Plemya

de Myroslav Slaboshpytskiy, 2014, ***

Sur le fond, cette his­toire de tri­bu (плем’я en ukrai­nien) n’a rien de spec­ta­cu­lai­re­ment ori­gi­nal : c’est la des­cente d’un gamin débar­quant dans une nou­velle école. L’internat est lais­sé aux mains des caïds, qui jouent à la bas­ton, picolent, font le mur pour louer les filles de l’é­cole aux rou­tiers de pas­sage, tout ça. Le petit nou­veau fait ses preuves, devient mac, com­mence à s’amouracher d’une des filles, ne veut plus qu’elle visite les camions, enfin vous voyez le truc : de Mauvaises fré­quen­ta­tions à Jeune & jolie, la pros­ti­tu­tion ado­les­cente est un sujet récur­rent pour un cinéaste cher­chant à atti­rer l’at­ten­tion à peu de frais, et le type qui ne veut plus qu’une fille se vende est un sujet tel­le­ment neuf que Sting en a fait une chan­son à l’é­poque où il n’é­tait que le chan­teur d’un petit groupe qui débutait.

Salut le nouveau, moi c'est le caïd. Maintenant, t'es chez moi. photo Rapid Eye Movies
Salut le nou­veau, moi c’est le caïd. Maintenant, t’es chez moi. pho­to Rapid Eye Movies

Sur le plan for­mel, Plemya ne fait pas non plus preuve d’une vir­tuo­si­té par­ti­cu­lière. Et au cas où vous auriez un doute, c’est bien une litote pour évi­ter d’être bles­sant. La pho­to est d’une morne bana­li­té, le mon­tage enchaîne les scènes à un rythme conve­nu sou­vent un peu mol­las­son, et sur­tout le cadrage est d’une pla­ti­tude spec­ta­cu­laire : pour un plan-séquence dyna­mique où la camé­ra suit effi­ca­ce­ment les acteurs (dont le tout der­nier, splen­dide de rentre-dedans), il y en a trois où elle est posée dans un plan large approxi­ma­tif pen­dant qu’ils papotent ou font leurs trucs tranquillement.

Heureusement, le film a un détail inha­bi­tuel qui le sort de l’or­di­naire : ses acteurs.

La par­ti­cu­la­ri­té de Plemya, c’est de se dérou­ler dans une école pour sourds-muets. Personne dans le cas­ting n’est à ma connais­sance capable de par­ler, et le film ne compte en tout cas pas un mot pro­non­cé — même les rou­tiers se contentent de faire signe de venir et de don­ner l’argent pour confir­mer la passe. Le réa­li­sa­teur en pro­fite pour éli­mi­ner toute musique, un par­ti-pris osé que je n’a­vais pas vu depuis Bloody sun­day et qui repose agréa­ble­ment les tym­pans (et c’est bien le moment de les lais­ser récu­pé­rer : J.J. Abrams et John Williams sortent un film mer­cre­di). La bande-son est ain­si garan­tie 100 % natu­relle, à base de mains qui frappent, de contacts divers, d’ou­tils qui vibrent ou de camion qui recule.

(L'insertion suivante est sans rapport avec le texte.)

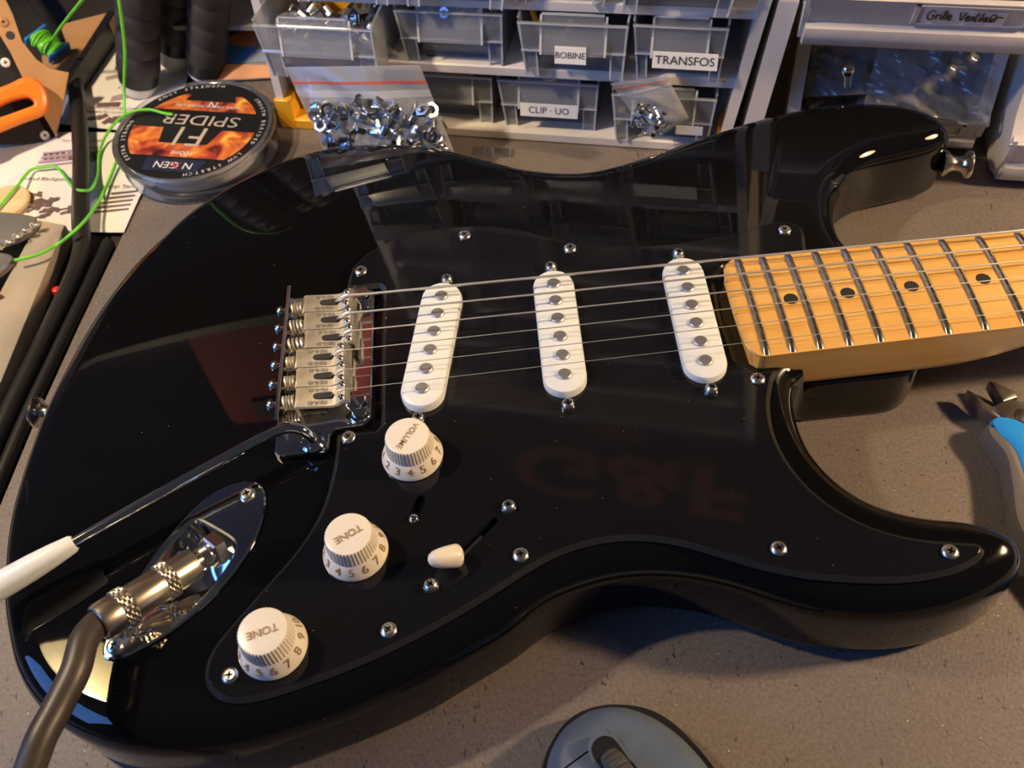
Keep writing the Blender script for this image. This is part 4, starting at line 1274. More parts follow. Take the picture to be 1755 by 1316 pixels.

— Je veux plus. — Non, j'ai déjà payé. (En gros, du moins je crois : je viens d'une région où on parle avé les mains, mais la LSU, c'est encore autre chose). photo Rapid Eye Movies
— Je veux plus. — Non, j’ai déjà payé. (En gros, du moins je crois : je viens d’une région où on parle avé les mains, mais la LSU, c’est encore autre chose). pho­to Rapid Eye Movies

Si la réa­li­sa­tion est fran­che­ment morne, c’est là que se trouve le seul point réel­le­ment vir­tuose de l’œuvre : la construc­tion des séquences, les échanges, les dia­logues et sur­tout les atti­tudes et mimiques des acteurs font qu’on arrive à se plon­ger dans l’his­toire, mal­gré l’ab­sence de texte intel­li­gible. Tout cela, avec natu­rel, sans l’exa­gé­ra­tion façon mime des films muets, sans l’ef­fort de faire com­prendre à des gens qui n’ont pas l’ha­bi­tude d’observer.

Le résul­tat est donc assez para­doxal : le film est éton­nam­ment pre­nant, mais il le doit à notre manque d’ha­bi­tude plu­tôt qu’à de réelles qua­li­tés ciné­ma­to­gra­phiques. Ce n’est objec­ti­ve­ment pas un très bon film, mais il a trou­vé un moyen effi­cace pour désta­bi­li­ser et accro­cher le spec­ta­teur d’un bout à l’autre.